**The task:**
Search the material below for the string "script" and extract each line that has it.
### Entries provided ###
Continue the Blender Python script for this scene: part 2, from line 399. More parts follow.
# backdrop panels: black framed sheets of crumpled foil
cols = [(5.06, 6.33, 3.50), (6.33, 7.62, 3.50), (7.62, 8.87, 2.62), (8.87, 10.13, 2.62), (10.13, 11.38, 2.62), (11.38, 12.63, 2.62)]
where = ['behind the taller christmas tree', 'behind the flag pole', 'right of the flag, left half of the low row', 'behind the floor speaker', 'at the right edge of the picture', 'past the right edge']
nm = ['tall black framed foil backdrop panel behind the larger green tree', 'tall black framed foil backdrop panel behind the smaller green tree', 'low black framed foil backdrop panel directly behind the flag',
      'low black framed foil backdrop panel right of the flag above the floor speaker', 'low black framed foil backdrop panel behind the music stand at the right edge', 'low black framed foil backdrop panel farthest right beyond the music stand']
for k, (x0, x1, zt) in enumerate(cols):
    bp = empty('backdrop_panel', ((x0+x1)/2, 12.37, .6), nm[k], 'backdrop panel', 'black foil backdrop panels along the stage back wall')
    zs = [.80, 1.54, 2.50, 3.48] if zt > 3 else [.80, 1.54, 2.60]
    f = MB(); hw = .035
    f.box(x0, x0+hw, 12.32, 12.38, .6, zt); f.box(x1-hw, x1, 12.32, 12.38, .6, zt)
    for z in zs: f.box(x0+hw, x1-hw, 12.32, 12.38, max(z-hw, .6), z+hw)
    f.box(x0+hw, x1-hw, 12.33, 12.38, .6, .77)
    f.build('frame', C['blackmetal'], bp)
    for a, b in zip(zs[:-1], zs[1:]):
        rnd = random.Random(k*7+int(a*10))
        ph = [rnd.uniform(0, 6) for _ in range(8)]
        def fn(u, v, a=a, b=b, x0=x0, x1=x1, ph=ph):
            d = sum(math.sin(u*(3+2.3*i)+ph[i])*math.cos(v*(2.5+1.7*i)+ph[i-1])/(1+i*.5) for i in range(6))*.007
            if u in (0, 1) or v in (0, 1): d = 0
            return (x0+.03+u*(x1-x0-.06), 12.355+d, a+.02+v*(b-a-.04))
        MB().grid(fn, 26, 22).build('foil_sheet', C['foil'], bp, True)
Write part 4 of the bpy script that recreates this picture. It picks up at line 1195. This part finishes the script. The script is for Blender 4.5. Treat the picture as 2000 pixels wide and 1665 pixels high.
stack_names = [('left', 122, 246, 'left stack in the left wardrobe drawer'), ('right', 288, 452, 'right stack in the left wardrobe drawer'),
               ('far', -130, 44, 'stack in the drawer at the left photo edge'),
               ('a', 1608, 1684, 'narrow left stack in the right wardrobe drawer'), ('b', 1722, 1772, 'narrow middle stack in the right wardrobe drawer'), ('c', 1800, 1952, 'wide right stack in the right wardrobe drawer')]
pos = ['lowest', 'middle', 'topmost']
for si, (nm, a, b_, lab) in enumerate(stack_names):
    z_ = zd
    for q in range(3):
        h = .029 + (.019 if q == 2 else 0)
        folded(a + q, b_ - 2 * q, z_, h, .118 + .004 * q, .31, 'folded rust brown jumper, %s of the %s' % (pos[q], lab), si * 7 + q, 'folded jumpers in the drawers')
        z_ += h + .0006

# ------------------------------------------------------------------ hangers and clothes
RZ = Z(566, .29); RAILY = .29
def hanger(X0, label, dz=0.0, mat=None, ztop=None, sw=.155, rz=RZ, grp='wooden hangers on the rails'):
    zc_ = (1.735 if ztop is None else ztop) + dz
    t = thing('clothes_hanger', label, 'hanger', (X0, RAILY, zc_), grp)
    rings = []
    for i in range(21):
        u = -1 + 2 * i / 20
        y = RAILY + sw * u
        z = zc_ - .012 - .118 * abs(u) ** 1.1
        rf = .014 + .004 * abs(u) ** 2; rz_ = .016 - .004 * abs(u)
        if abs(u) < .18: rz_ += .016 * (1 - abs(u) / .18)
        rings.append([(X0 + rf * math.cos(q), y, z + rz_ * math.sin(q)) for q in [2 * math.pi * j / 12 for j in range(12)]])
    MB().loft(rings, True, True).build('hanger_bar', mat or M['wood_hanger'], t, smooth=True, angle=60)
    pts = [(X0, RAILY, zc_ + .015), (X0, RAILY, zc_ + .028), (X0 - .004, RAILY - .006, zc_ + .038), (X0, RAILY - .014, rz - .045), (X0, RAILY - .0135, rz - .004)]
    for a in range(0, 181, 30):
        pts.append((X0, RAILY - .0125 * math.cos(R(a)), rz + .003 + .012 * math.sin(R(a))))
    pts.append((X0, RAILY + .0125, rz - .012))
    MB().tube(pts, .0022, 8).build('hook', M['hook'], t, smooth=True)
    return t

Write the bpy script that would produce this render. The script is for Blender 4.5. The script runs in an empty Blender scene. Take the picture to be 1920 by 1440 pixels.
###
**The response:**
Continue the Blender Python script for this scene: part 2, from line 399. More parts follow.
Write part 4 of the bpy script that recreates this picture. It picks up at line 1195. This part finishes the script. The script is for Blender 4.5. Treat the picture as 2000 pixels wide and 1665 pixels high.
Write the bpy script that would produce this render. The script is for Blender 4.5. The script runs in an empty Blender scene. Take the picture to be 1920 by 1440 pixels.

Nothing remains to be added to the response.